I felt pretty good through the first aid station though my legs felt a bit beat. I hadn’t really tapered per se for this race and was feeling the week’s miles a little bit. I hung with Denelle for a while but that girl was looking pretty strong. Tim’s advice was probably not going to end up getting me across the finish line before her. At one point a spectator had yelled out I was seventh woman, then Brenda and her husband cranked past me up a hill, never to be seen again. Then Denelle did the same. I wasn’t really feeling up to chasing.
It’s definitely a course with a lot of fire roads, but there were some fantastic singletrack sections to shake up the race. After aid station 3 there was some climbing up to a ridgey trail with big rocks, the kind of technical riding that favors locals who know the good lines. I am not one of those locals and bit it here once but it was such a fun trail that I didn’t mind. There was also this very steep exposed descent with a great view, which unfortunately, because the trail was so loose and off-camber, I couldn’t even glance at. Another techy descent was all shaley, wet rocks and was exposed enough in one section that falling meant landing on boulders a few yards down. I know that is what would happen because the guy in front of me did fall, rolling down the hill and leaving his bike wedged between rocks up on the trail. Real tough to ride when tired out from the miles already done, probably pretty tough riding even if you were completely fresh.
Somewhere after aid 4 the course turned to enter a set of ORV trails alongside a tall wire fence. It was rolling up and down steep little climbs covered in loose rocks, wide and really ugly. Apparently this section was new to the course this year— I have no idea what it took the place of but it must have been bad if this was the improvement. Mentally it was the hardest part of the race for me. Over and over I’d spin out trying to get over some rock, then dismount and hike it up. It was brutal. I started contemplating what a crappy rider I was and how much less I should be suffering. I mulled over long-held grudges. I started resenting everything. I started considering how much every facet of my life sucked. Eventually the trail opened out into a long sweet downhill on an old logging grade. Still feeling slightly suicidal I bombed down it without brakes and by the bottom I was happy again. Attitude adjustment!

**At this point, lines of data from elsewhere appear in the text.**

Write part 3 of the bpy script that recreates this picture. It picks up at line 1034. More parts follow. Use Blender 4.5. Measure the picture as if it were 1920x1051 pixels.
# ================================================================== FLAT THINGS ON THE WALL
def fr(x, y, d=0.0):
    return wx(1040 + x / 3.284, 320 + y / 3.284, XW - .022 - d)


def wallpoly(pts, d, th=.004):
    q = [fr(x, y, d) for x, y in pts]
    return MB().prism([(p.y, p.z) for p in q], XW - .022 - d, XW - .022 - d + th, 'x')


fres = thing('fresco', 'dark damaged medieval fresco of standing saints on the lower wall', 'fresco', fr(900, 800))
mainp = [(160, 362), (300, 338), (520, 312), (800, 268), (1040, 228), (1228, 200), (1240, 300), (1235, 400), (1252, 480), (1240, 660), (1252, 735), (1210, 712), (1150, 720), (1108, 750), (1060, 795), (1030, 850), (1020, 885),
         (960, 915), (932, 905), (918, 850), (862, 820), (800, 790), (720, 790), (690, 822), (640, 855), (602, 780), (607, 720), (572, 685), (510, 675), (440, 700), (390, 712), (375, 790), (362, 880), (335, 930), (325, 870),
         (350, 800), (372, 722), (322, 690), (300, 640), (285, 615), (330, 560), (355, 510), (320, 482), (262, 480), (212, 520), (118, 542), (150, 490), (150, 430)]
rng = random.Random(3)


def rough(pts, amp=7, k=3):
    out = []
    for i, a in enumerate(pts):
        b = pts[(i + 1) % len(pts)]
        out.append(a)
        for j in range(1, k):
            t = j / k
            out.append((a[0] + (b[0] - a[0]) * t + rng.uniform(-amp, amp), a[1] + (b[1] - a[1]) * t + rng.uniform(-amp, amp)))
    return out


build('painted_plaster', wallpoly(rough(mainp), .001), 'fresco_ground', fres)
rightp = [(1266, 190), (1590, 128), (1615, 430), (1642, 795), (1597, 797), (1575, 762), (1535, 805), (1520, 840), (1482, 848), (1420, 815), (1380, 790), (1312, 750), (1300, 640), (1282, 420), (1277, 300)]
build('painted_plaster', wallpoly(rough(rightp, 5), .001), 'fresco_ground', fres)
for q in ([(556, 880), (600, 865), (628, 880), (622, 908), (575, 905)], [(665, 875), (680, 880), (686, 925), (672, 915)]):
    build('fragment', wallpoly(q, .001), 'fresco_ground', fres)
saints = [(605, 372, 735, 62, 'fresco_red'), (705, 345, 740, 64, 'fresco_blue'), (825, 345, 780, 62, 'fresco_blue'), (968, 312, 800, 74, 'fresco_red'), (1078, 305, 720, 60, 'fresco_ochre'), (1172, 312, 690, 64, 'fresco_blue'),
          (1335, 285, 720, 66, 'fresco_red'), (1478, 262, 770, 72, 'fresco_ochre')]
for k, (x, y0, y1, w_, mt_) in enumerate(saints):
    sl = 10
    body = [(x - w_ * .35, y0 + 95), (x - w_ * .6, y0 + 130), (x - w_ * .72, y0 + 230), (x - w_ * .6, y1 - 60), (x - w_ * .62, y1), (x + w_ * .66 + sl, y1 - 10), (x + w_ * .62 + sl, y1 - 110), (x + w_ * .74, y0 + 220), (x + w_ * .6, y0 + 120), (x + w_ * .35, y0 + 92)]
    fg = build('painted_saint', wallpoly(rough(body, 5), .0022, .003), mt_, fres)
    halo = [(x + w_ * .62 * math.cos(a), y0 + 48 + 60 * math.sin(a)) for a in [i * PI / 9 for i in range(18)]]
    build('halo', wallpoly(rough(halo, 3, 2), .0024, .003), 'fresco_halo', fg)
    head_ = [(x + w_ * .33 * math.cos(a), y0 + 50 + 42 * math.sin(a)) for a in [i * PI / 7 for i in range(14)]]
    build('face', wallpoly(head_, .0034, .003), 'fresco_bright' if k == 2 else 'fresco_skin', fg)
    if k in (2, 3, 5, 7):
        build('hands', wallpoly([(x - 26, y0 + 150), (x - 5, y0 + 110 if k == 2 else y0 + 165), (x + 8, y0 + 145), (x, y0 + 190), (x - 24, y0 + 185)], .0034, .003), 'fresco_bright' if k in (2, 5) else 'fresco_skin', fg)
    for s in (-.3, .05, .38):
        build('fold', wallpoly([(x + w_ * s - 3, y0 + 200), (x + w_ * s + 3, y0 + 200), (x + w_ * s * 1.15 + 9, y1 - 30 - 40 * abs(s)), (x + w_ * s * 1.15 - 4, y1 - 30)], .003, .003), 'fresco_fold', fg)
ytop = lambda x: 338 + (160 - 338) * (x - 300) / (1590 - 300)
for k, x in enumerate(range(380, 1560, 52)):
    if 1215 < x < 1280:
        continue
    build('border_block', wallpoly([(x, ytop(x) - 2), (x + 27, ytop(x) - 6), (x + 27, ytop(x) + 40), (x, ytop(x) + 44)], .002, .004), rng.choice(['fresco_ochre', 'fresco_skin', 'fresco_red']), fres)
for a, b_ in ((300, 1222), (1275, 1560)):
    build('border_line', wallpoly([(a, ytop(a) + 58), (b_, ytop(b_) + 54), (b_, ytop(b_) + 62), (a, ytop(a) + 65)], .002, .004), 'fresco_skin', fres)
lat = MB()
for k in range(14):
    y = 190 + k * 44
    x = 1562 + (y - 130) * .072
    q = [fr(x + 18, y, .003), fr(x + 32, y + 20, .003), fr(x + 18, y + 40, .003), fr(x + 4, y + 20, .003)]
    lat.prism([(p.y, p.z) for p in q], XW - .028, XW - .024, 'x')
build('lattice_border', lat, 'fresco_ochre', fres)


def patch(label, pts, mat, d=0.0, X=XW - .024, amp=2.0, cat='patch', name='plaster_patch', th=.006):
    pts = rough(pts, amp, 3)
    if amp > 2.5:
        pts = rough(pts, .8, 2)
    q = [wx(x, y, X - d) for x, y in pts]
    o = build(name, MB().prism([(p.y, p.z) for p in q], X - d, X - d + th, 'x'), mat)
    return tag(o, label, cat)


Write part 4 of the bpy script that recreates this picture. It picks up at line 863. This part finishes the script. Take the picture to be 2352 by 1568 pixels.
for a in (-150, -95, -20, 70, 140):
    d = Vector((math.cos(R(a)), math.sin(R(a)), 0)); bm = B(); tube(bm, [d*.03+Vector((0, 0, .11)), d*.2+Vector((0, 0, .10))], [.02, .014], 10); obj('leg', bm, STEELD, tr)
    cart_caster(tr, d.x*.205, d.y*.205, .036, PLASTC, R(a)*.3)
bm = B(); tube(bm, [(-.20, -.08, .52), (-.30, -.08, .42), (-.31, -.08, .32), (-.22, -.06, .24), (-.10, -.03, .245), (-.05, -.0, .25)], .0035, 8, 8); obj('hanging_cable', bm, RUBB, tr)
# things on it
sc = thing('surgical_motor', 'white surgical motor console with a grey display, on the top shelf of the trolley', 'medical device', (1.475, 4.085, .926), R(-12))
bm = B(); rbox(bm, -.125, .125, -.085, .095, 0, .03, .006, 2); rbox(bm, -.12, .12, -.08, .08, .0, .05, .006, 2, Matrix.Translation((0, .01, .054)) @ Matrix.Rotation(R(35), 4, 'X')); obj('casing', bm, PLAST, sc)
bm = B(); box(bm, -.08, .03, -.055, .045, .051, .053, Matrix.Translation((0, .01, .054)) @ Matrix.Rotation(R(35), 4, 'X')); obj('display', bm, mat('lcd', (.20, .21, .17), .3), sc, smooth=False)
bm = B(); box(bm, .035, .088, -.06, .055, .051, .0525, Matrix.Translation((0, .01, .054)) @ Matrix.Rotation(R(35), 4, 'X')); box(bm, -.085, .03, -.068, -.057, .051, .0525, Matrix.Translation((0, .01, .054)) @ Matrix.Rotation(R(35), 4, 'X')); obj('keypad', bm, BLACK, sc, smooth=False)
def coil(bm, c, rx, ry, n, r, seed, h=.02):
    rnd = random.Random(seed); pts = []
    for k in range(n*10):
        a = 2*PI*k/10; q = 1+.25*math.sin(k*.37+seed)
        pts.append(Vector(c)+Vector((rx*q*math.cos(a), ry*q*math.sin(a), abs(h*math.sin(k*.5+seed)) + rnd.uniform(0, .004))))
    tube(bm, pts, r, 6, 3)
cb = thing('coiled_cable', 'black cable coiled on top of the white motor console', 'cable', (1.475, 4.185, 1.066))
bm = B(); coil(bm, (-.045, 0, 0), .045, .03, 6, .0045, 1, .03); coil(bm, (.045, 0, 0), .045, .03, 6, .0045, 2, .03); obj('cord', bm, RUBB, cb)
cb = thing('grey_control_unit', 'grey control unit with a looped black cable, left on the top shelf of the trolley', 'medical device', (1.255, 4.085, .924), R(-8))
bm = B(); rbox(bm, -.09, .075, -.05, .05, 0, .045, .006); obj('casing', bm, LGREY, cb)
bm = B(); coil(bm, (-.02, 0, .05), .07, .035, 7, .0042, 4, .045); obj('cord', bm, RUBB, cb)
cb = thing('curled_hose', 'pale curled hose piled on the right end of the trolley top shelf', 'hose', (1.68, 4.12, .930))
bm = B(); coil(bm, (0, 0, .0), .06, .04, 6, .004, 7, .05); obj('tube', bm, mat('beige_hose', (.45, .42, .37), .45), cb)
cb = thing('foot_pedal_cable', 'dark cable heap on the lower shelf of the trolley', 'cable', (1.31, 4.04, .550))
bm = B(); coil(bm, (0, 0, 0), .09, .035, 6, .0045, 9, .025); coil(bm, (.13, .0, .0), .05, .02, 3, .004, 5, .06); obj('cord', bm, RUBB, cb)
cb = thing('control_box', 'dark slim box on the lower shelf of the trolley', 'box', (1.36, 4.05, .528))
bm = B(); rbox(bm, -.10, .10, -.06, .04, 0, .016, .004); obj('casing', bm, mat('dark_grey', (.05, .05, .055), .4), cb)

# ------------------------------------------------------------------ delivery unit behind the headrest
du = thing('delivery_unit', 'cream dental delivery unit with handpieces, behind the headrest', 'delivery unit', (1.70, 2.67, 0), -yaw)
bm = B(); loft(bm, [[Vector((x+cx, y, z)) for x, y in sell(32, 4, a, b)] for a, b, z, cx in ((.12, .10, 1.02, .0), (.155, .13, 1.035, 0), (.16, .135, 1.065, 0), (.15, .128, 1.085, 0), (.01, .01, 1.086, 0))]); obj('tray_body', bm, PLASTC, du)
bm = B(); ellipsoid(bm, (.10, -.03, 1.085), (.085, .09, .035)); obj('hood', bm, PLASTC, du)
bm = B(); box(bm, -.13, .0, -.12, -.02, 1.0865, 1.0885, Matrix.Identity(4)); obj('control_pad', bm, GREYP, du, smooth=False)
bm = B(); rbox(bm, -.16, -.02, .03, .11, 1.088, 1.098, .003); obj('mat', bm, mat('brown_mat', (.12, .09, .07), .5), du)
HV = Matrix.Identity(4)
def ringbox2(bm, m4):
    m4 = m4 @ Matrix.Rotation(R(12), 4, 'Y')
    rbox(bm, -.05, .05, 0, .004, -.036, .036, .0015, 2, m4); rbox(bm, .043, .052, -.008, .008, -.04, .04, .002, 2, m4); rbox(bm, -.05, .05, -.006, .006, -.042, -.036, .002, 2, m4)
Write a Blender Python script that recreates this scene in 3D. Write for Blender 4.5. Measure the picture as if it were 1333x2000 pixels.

The last parts just hurt, aerobically I was fine but my quads and hip flexors were killing me. I rode with a couple guys for the last ten miles or so but don’t think anyone said more than a grunt the whole way. All I remember is there was a rail trail that went on way too long with a couple creepy wet tunnels. Also a nasty riverside hike-a-bike section where I was hallucinating someone on the other side of the river laughing at me. I rolled over the line at 10 hours 00 minutes and 57 seconds. I choose to round it down to ten hours even.
I ended up ninth open women for the day. The women’s field was pretty stacked, with Pua Sawicki taking the win and Sue Haywood second. I was definitely hurting on this race. The fire road climbing really took a lot, then the fatigue would get me on the techy sections. Late in the race my shoulders were too tired to really lift my front wheel very well which was an issue. I definitely could have ridden a bit faster but might still have ended up in ninth. I mean, damn. That was hard.
This course is really great and I definitely want to come back. It had a little bit of just about every kind of trail you could ask for on the east coast, plus giant helpings of fire road climbing in between. The race atmosphere was great too, there was a really laid-back vibe to the whole weekend. Unlike some other 100 milers, there is no shorter option to the Wilderness, which meant less chaos and crowds in the beginning. LOTS of extremely fast people turned out for this race, but since there was no time cutoff there were also plenty of folks rolling back in the dark at 13, even 14 hours. It was cool to see them coming in with headlamps and big smiles on their faces. And for some reason my ninth place was good enough for a little random loudspeaker patter and some free schwag, thanks! Chris Scott and Mountain Touring put on a great race with awesome food and drink, and even though the trails were a bit damp we had decent weather. It was cool to see spectators out on the course at random spots, including a guy in Trojan warrior attire who pushed me up about 20 feet of hill, and the FREE BEER guys whose free beer I wished I had taken almost as soon as I had passed by it. I would also like to say thank you citizens of Coburn for not stealing my car and along with it about half of all my worldly possessions (my road bike, my computer, my dog, my wallet, my bike tools, umm… my spare sunglasses) after I left my keys in the ignition all day.